Wednesday, November 25, 2015

Almoth Dowden Rogers (1866-1931)

Portrait from the Pioneer History of Wise County, 1907.

    From Limestone County, Texas and Angero Gray Camp we journey North to Wise County to highlight the life of another oddly named Texas legislator, Almoth Dowden Rogers. Born in Pontotoc, Mississippi on March 12, 1866, Almoth Dowden Rogers lost both his mother and father by the time he was six years old. Despite his being left parentless at such a young age, Rogers persevered, and during his youth worked the farm and attended school at both the "country institutions" and Lebanon, Tennessee.
   As a young man, Rogers worked at various clerkships in Kentucky and was also employed as a traveling salesman for a time. In October 1889 he married in Mississippi to Lila Stone, with whom he had seven children: Christine, Eloise, Shelton, Mary, Corinne, Jess, and Almoth Dowden Jr. (1905-1979). The Rogers family would reside in Jackson, Mississippi for several years before removing to San Antonio, Texas in 1894, where Almoth began work as an insurance agent. His time as an insurance agent saw him move to both Ft. Worth and Decatur, Texas, finally settling in the latter town in January 1896.
   Following his resettlement in Decatur, Rogers "followed clerking and merchandising" for a time and in 1898 entered local politics when he successfully ran for Wise County Treasurer. He remained in that post for four years and continued his political ascent in 1910 when he was elected as Wise County's representative to the Texas General Assembly. Taking his seat at the start of the 1911-13 session, Rogers would serve on the house committees on Agriculture, Education, Insurance, Judicial districts, and Representative districts. During his term, Rogers was named as part of the Texas delegation to the Democratic National Convention of 1912 that nominated Woodrow Wilson for the Presidency.
   Reelected in November 1912, Rogers was named to several new legislative committees, including Banks and Banking, Commerce and Manufactures, Internal Improvements, and State Asylums. His service as a state representative was profiled in the September 1913 edition of the Texas Railway Journal, which relates that Rogers made:
"An enviable record as a real progressive, a man who has always stood for the material good of the whole people and a man whose vote was not the only power exercised, but strong and convincing argument has been heard on many of the most important questions considered by the Texas legislature, by Mr. Rogers, and no man has been more successful in his legislative career than he. Mr. Rogers has ever stood for the right, no matter what class of people supported or opposed his position."
Almoth D. Rogers, from the Texas Railway Journal, September 1913.

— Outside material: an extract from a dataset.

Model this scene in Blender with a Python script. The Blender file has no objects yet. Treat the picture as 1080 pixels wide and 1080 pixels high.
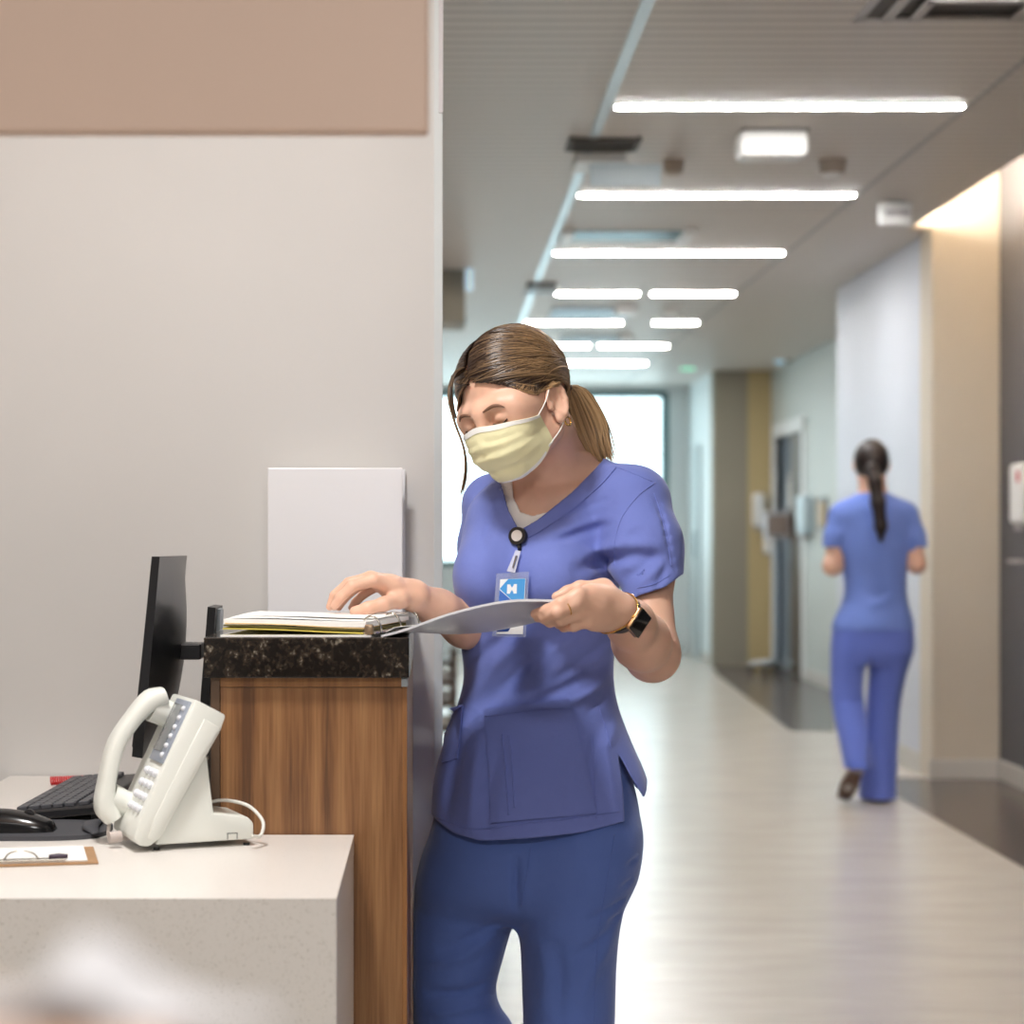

  Almoth D. Rogers' second term concluded in January 1915. He would reemerge on the political scene in 1926 when he announced his candidacy for U.S. Representative from Texas' 14th district. Facing off against Republican nominee Harry M. Wurzbach (1874-1931), Rogers placed second in the vote count on election day, losing to Wurzbach by a vote of 10, 633 to 14, 224. Little is known of Rogers's life following his defeat for Congress, excepting notice of his death in San Antonio on December 5, 1931. A burial location for both Rogers and his wife remains unknown at this time.